Biography of Henry Barnard

Name: Henry Barnard
Bith Date: January 24, 1811
Death Date: July 5, 1900
Place of Birth: Hartford, Connecticut, United States
Nationality: American
Gender: Male
Occupations: educator
Henry Barnard

American educator Henry Barnard (1811-1900) was influential in improving public schools and in promoting an educational literature in the United States.

Henry Barnard was born in Hartford, Conn., on Jan. 24, 1811. He graduated from Yale in 1830, taught briefly in Pennsylvania, and returned to Yale to study law. He was admitted to the bar in 1833-1834. Barnard's tours of the South and West and, in 1835, of Europe nourished growing interests in education and in politics that were finally combined when he was elected to the Connecticut Legislature in 1837. He secured passage of a bill creating a board of commissioners to supervise the state's faltering common schools, was appointed to the board, and in 1838 became its executive secretary.

Barnard, who found the schools poorly maintained and attended, wanted public education "good enough for the best and cheap enough for the poorest." He believed that thorough moral training in the common schools was the surest safeguard of the community's happiness. An intensive campaign featuring public meetings and teachers' institutes, the creation of the Connecticut Common School Journal, which he edited, and a series of annual reports describing school conditions and suggesting remedies yielded legislation reorganizing the schools. But in 1842 a hostile assembly disbanded the board as "a useless expense."
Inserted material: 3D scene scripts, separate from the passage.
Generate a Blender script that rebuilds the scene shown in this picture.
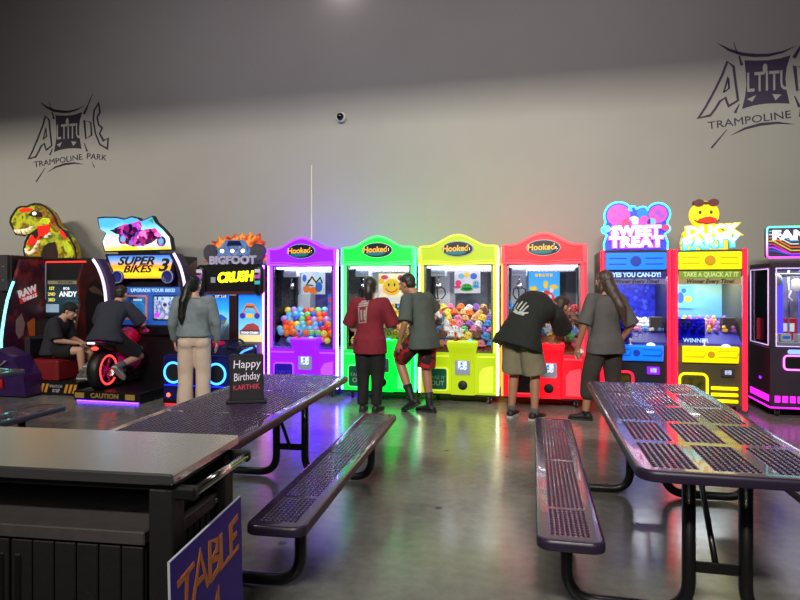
import bpy, bmesh, math, random
import numpy as np
from mathutils import Vector, Matrix, noise
from mathutils.bvhtree import BVHTree
PI = math.pi
S = bpy.context.scene
C = S.collection
for o in list(bpy.data.objects): bpy.data.objects.remove(o)

# ---------------------------------------------------------------- camera, world, lights, exposure
A = math.radians(13.3)
cam = bpy.data.cameras.new('camera'); cam.lens = 27.0; cam.sensor_width = 36.0
camo = bpy.data.objects.new('camera', cam); C.objects.link(camo)
camo.location = (0, 0, 1.5)
camo.rotation_euler = (PI/2, 0, A)
cam.shift_y = -13/800
S.camera = camo
S.view_settings.view_transform = 'Standard'; S.view_settings.look = 'None'
S.view_settings.exposure = 0.0; S.view_settings.gamma = 1.0
S.view_settings.use_curve_mapping = False
try:
    S.cycles.use_denoising = True
    S.cycles.max_bounces = 8; S.cycles.transparent_max_bounces = 16
    S.cycles.sample_clamp_indirect = 4.0
    S.cycles.caustics_reflective = False; S.cycles.caustics_refractive = False
except Exception: pass
W = bpy.data.worlds.new('hall_air'); S.world = W; W.use_nodes = True
W.node_tree.nodes['Background'].inputs[0].default_value = (.62, .60, .66, 1)
W.node_tree.nodes['Background'].inputs[1].default_value = 0.075

def area(name, loc, target, size, sizey, power, col, spread=180):
    l = bpy.data.lights.new(name, 'AREA'); l.shape = 'RECTANGLE'; l.size = size; l.size_y = sizey
    l.energy = power; l.color = col; l.spread = math.radians(spread)
    o = bpy.data.objects.new(name, l); C.objects.link(o); o.location = loc
    o.rotation_euler = (Vector(target) - Vector(loc)).to_track_quat('-Z', 'Y').to_euler()
    return o
# hall light; an unseen added beam cuts it off high on the far wall
area('hall_light', (-.5, -4.0, 6.35), (-.8, 8.75, 2.0), 4.0, .5, 265, (1.0, .98, .85), 70)
area('hall_light_west', (-9.0, -3.0, 6.25), (-10.5, 8.75, 2.5), 5.0, .5, 150, (1.0, .95, .84), 60)
area('high_bay_light', (.5, 4.3, 6.6), (.5, 4.3, 0), 1.6, .8, 62, (.98, .97, 1.0))
area('floor_fill_west', (-5.0, 4.6, 6.6), (-5.0, 4.6, 0), 1.6, .8, 42, (1.0, .95, .98))  # added fill to lighten the floor on the left
area('upper_wall_fill', (-2.0, 2.6, 6.7), (-2.0, 8.75, 5.6), 9.0, .4, 82, (.96, .88, 1.0), 110)  # added fill that lifts the wall above the cut-off line
area('wall_washer', (-2.95, 8.55, 6.25), (-2.95, 8.75, 5.8), .25, .1, 2.2, (1, .85, .95))

# ---------------------------------------------------------------- materials
def lin(c):
    return tuple(((x/255)/12.92 if x/255 <= .04045 else ((x/255+.055)/1.055)**2.4) for x in c) + (1,)
MATS = {}
def M(name, col, rough=.5, metal=0., emit=None, es=0., var=.0, scale=8., bump=0., coat=0., spec=.5, sheen=0.):
    """procedural principled material; col and emit are sRGB 0..255"""
    if name in MATS: return MATS[name]
    m = bpy.data.materials.new(name); m.use_nodes = True
    nt = m.node_tree; b = nt.nodes['Principled BSDF']
    c = lin(col)
    b.inputs['Base Color'].default_value = c
    b.inputs['Roughness'].default_value = rough; b.inputs['Metallic'].default_value = metal
    b.inputs['Specular IOR Level'].default_value = spec
    b.inputs['Coat Weight'].default_value = coat
    if sheen: b.inputs['Sheen Weight'].default_value = sheen
    if emit:
        b.inputs['Emission Color'].default_value = lin(emit); b.inputs['Emission Strength'].default_value = es
    if var or bump:
        tc = nt.nodes.new('ShaderNodeTexCoord'); n = nt.nodes.new('ShaderNodeTexNoise')
        n.inputs['Scale'].default_value = scale; n.inputs['Detail'].default_value = 5
        nt.links.new(tc.outputs['Object'], n.inputs['Vector'])
        if var:
            r = nt.nodes.new('ShaderNodeValToRGB')
            r.color_ramp.elements[0].position = .3; r.color_ramp.elements[1].position = .7
            r.color_ramp.elements[0].color = tuple(x*(1-var) for x in c[:3]) + (1,)
            r.color_ramp.elements[1].color = tuple(min(1, x*(1+var)) for x in c[:3]) + (1,)
            nt.links.new(n.outputs['Fac'], r.inputs['Fac']); nt.links.new(r.outputs['Color'], b.inputs['Base Color'])
        if bump:
            bp = nt.nodes.new('ShaderNodeBump'); bp.inputs['Strength'].default_value = bump; bp.inputs['Distance'].default_value = .01
            nt.links.new(n.outputs['Fac'], bp.inputs['Height']); nt.links.new(bp.outputs['Normal'], b.inputs['Normal'])
    MATS[name] = m
    return m
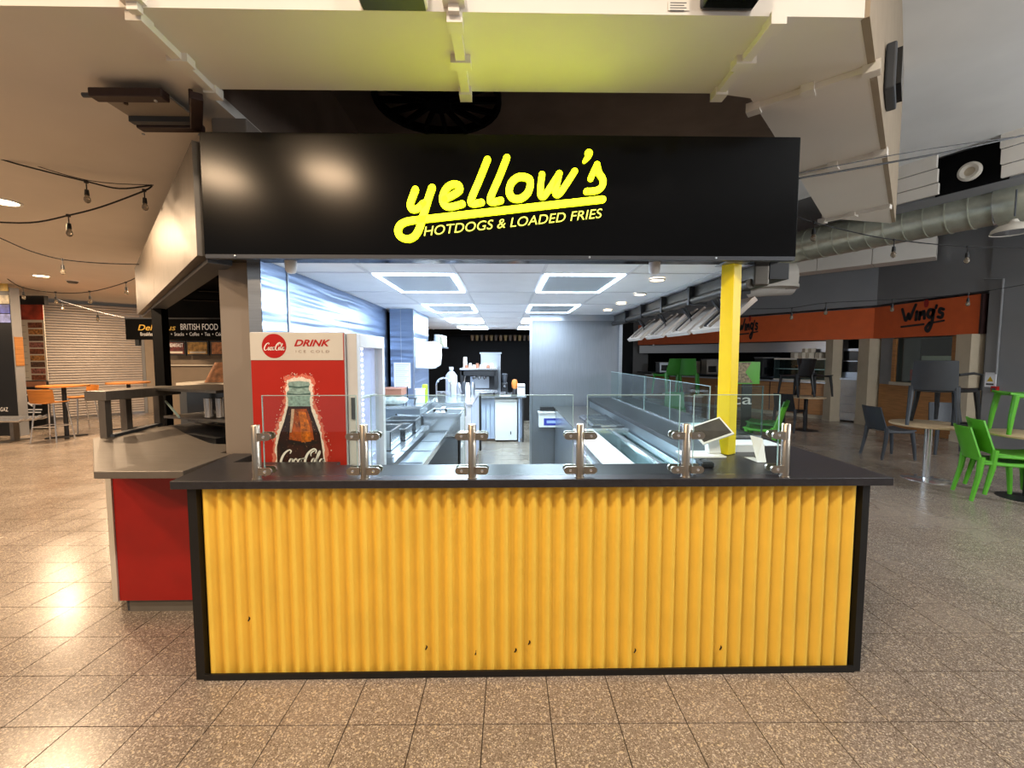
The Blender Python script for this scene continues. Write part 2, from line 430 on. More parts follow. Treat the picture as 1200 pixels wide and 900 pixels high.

Barnard accepted a similar position in Rhode Island, where, employing techniques developed in Connecticut, he energetically canvassed the state to express his belief that social unity and stability could be achieved through education. The result, in 1845, was an act creating the state's first school system.

In poor health, Barnard resigned in 1849 to return to Connecticut as head of the state normal school, a post which also included superintendency of the state's common schools. He tirelessly sought to keep educational issues before the people. His annual reports covered a vast array of educational topics and exerted a wide influence. Barnard's report for 1853 was later published as a history of Connecticut education; in 1854 he wrote an authoritative book on school architecture. Trips to Europe in 1852 and 1854 disclosed that his fame had become international. But, again in uncertain health, he resigned in 1855 to develop a new project, the American Journal of Education.

For 25 years the Journal provided a unique professional literature, disseminating all types of educational information at precisely the time that the nation was striving to establish public schooling on a secure footing. Carefully edited and frequently published by Barnard at his own expense, the Journal came to overshadow his other achievements. From 1858 to 1860 he served as chancellor of the University of Wisconsin and in 1866-1867 as president of St. John's College in Maryland. As the nation's outstanding educator, he was appointed the first U.S. commissioner of education in 1867, resigning three years later. He continued to edit the Journal, eventually producing thirty-two 800-page volumes, until his retirement in 1880. He died in Hartford on July 5, 1900.

Further Reading

  • John S. Brubacher, ed., Henry Barnard on Education (1931), contains selections from Barnard's Journal. Bernard C. Steiner, Life of Henry Barnard (1919), although old, is complete and thoroughly documented. Richard Emmons Thursfield, Henry Barnard's American Journal of Education (1945), analyzes the content and impact of the Journal.
  • Downs, Robert Bingham, Henry Barnard, Boston: Twayne Publishers, 1977.
  • MacMullen, Edith Nye, In the cause of true education: Henry Barnard & nineteenth-century school reform, New Haven: Yale University Press, 1991.